▶ _Aim_
Only the lines between the line with "Continue the Blender" and the line with "part('hinge_pin', mesh(bm, smooth=True), M_DARK)", together with those two lines themselves, are to be copied exactly.
* * * *
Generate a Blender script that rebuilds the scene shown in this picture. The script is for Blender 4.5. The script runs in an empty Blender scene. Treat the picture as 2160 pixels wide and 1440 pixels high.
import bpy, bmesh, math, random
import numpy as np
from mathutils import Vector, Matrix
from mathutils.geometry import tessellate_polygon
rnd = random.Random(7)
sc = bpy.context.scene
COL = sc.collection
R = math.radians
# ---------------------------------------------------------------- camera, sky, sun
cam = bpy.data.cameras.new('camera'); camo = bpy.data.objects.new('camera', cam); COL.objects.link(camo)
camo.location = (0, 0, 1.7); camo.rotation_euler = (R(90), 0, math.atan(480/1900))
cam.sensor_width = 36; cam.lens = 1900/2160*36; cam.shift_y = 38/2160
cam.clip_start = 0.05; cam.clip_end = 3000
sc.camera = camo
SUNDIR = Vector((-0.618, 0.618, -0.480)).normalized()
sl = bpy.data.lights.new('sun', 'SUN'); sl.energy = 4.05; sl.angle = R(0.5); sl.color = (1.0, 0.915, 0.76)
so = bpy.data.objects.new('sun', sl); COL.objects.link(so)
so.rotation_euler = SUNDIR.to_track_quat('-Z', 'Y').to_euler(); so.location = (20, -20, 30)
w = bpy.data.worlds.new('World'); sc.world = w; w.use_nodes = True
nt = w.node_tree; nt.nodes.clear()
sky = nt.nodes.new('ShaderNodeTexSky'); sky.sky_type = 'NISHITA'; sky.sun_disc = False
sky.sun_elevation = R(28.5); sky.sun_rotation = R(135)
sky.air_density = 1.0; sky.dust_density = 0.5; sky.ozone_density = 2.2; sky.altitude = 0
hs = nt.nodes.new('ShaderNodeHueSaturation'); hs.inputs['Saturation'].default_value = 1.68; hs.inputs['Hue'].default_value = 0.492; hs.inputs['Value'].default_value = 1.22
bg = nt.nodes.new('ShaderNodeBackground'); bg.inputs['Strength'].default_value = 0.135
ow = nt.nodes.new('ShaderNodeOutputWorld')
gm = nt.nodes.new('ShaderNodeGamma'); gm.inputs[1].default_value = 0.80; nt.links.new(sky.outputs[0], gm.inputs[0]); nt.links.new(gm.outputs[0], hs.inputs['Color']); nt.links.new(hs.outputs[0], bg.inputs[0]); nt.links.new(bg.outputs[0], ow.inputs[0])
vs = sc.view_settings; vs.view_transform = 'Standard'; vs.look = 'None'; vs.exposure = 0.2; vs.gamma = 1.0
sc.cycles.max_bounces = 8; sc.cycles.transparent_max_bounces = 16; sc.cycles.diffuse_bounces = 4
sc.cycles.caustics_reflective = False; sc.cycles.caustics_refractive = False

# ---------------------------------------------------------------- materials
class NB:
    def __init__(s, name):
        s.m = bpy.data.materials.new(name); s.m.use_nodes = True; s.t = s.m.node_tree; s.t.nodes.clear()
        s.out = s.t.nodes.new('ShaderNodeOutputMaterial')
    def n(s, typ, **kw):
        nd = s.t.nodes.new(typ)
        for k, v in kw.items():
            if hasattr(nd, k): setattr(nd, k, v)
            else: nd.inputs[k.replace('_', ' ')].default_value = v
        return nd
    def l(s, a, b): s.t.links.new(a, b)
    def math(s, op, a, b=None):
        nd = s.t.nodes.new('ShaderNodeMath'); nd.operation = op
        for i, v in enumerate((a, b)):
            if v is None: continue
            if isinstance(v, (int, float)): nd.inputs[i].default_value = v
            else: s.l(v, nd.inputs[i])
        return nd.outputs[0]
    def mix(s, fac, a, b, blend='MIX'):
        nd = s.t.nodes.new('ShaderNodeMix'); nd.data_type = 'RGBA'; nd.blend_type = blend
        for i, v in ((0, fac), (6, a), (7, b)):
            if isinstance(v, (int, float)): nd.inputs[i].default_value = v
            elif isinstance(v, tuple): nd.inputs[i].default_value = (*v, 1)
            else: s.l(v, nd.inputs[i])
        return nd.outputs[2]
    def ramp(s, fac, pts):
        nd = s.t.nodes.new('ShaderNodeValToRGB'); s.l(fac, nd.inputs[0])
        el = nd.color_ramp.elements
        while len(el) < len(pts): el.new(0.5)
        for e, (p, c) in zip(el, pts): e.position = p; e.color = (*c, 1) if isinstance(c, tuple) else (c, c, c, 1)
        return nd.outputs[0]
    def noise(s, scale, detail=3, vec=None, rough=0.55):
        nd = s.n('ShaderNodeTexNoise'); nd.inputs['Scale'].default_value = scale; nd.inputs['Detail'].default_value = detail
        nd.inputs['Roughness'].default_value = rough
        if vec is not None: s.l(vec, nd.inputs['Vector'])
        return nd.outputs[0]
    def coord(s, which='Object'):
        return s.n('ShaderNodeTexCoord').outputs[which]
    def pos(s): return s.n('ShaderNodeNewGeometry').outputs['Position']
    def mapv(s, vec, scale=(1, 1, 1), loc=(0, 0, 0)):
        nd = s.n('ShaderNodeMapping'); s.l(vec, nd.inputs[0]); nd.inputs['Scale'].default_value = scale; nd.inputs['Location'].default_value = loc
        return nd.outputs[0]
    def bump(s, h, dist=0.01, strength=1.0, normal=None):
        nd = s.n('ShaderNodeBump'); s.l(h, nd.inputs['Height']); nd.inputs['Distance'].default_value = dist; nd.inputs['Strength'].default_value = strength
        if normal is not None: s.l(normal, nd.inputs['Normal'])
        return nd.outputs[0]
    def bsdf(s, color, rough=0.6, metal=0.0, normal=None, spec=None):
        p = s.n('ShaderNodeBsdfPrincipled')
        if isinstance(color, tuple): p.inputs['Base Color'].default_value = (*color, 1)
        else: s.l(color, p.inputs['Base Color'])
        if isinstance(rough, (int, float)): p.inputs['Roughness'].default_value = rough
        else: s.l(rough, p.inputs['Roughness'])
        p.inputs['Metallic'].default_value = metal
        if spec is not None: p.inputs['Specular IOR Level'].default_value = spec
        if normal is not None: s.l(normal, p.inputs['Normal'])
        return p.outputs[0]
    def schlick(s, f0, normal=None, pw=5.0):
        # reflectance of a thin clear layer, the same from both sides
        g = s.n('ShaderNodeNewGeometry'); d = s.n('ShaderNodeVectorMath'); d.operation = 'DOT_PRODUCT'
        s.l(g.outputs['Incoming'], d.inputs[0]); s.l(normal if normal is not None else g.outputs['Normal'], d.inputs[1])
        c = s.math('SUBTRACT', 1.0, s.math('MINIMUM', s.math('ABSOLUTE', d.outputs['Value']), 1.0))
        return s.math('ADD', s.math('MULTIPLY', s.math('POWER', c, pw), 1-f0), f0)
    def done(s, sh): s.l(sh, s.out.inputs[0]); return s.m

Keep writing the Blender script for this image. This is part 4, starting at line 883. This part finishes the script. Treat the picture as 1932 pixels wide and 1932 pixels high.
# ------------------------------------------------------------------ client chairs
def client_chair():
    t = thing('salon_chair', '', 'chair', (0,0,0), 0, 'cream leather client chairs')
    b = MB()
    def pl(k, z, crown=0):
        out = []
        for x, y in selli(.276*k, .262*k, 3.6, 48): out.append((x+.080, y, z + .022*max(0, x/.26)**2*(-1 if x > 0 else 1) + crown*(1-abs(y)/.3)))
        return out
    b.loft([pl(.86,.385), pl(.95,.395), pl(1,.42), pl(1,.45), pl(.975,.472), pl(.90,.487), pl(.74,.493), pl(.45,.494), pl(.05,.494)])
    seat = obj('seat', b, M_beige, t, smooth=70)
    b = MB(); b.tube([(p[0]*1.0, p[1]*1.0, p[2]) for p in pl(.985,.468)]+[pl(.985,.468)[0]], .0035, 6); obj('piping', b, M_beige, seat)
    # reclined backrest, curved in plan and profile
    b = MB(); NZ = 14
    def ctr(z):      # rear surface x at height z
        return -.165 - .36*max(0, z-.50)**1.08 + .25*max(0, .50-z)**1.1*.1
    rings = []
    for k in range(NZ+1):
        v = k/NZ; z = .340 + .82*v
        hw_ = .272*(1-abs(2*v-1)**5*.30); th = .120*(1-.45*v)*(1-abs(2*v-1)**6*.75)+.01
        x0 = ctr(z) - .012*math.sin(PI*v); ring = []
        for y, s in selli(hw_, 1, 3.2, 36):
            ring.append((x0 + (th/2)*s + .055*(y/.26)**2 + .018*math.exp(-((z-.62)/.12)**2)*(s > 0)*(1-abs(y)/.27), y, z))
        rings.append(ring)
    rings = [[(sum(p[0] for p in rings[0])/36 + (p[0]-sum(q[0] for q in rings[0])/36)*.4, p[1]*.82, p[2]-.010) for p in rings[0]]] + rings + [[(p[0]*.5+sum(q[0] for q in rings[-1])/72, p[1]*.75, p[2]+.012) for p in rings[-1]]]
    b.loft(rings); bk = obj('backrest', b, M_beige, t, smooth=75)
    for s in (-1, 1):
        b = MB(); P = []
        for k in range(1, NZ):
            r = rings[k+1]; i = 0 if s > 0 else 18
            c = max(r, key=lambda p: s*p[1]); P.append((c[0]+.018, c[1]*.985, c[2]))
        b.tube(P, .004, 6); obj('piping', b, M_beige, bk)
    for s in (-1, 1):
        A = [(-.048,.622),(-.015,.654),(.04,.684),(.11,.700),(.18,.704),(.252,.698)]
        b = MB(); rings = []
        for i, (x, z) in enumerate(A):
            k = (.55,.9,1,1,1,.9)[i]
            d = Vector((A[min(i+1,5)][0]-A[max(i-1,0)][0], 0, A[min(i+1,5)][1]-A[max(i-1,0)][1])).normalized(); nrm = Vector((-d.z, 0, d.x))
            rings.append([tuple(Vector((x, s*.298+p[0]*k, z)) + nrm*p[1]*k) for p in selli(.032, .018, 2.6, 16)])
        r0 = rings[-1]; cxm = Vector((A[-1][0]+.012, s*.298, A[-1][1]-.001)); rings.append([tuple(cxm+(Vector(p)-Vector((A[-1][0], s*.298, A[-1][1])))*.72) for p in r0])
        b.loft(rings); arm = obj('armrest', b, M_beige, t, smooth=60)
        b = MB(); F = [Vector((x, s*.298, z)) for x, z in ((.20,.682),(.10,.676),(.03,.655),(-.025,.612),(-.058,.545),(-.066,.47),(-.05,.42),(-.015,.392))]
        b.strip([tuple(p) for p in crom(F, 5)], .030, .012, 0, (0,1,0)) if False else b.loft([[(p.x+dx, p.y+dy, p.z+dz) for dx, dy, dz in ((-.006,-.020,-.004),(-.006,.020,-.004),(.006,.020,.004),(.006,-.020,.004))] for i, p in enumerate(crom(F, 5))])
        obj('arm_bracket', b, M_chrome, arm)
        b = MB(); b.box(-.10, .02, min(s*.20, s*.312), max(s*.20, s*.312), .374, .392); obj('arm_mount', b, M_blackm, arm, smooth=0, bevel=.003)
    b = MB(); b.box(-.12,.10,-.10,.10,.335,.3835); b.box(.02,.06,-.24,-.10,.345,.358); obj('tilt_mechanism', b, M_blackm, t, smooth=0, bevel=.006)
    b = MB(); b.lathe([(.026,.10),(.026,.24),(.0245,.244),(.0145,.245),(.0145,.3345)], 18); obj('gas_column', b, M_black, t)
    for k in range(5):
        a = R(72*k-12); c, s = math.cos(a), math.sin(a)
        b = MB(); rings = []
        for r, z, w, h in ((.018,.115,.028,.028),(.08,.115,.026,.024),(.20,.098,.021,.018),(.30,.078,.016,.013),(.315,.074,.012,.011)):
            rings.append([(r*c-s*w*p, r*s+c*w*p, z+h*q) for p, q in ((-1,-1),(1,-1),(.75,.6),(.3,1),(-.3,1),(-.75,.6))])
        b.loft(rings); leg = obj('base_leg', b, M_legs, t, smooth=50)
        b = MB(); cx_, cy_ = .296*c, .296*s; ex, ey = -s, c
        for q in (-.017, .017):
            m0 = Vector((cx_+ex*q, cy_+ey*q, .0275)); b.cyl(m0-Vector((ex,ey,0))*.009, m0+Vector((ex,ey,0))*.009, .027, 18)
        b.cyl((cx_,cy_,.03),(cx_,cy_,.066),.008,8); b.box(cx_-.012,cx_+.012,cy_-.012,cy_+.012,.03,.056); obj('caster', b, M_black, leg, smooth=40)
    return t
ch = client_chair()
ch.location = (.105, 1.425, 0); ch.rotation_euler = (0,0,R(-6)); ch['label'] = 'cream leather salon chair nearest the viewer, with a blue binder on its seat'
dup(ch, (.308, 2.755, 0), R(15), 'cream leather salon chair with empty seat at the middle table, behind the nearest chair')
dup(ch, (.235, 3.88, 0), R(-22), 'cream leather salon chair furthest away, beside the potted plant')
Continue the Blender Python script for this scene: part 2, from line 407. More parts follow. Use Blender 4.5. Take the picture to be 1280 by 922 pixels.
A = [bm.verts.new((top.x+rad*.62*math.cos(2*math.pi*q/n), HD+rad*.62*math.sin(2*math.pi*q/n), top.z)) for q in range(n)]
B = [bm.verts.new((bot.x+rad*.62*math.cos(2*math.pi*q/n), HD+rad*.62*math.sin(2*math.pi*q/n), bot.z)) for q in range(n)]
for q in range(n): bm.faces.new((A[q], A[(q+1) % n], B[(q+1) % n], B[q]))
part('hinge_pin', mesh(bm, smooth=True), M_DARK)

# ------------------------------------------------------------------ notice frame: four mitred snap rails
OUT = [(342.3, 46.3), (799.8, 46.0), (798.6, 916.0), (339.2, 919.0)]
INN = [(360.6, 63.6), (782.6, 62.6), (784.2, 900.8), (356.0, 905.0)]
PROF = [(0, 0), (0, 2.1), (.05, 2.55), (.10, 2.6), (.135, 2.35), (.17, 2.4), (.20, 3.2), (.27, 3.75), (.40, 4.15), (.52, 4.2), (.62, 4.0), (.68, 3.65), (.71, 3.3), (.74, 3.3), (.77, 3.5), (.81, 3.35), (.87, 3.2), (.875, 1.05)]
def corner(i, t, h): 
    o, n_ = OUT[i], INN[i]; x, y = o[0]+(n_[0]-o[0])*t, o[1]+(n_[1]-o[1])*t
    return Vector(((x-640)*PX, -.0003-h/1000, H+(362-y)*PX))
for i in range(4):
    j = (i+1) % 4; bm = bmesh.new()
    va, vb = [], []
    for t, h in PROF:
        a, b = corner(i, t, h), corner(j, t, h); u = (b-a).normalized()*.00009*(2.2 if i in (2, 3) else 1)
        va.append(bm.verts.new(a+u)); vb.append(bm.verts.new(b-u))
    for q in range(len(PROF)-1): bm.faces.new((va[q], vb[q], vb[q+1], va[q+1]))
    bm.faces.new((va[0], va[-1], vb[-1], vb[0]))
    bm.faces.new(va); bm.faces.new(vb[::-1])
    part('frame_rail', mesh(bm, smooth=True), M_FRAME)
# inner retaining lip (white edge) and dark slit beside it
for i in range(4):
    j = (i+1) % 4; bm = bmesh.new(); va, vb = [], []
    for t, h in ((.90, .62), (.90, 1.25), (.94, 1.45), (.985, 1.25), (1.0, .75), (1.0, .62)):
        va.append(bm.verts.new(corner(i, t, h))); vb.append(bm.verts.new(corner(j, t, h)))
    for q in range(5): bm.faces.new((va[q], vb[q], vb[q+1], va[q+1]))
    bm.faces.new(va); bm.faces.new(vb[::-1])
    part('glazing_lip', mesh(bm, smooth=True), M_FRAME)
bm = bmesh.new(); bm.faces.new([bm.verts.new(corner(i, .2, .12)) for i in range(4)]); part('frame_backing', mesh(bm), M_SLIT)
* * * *
▶ _Solution_
Continue the Blender Python script for this scene: part 2, from line 407. More parts follow. Use Blender 4.5. Take the picture to be 1280 by 922 pixels.
A = [bm.verts.new((top.x+rad*.62*math.cos(2*math.pi*q/n), HD+rad*.62*math.sin(2*math.pi*q/n), top.z)) for q in range(n)]
B = [bm.verts.new((bot.x+rad*.62*math.cos(2*math.pi*q/n), HD+rad*.62*math.sin(2*math.pi*q/n), bot.z)) for q in range(n)]
for q in range(n): bm.faces.new((A[q], A[(q+1) % n], B[(q+1) % n], B[q]))
part('hinge_pin', mesh(bm, smooth=True), M_DARK)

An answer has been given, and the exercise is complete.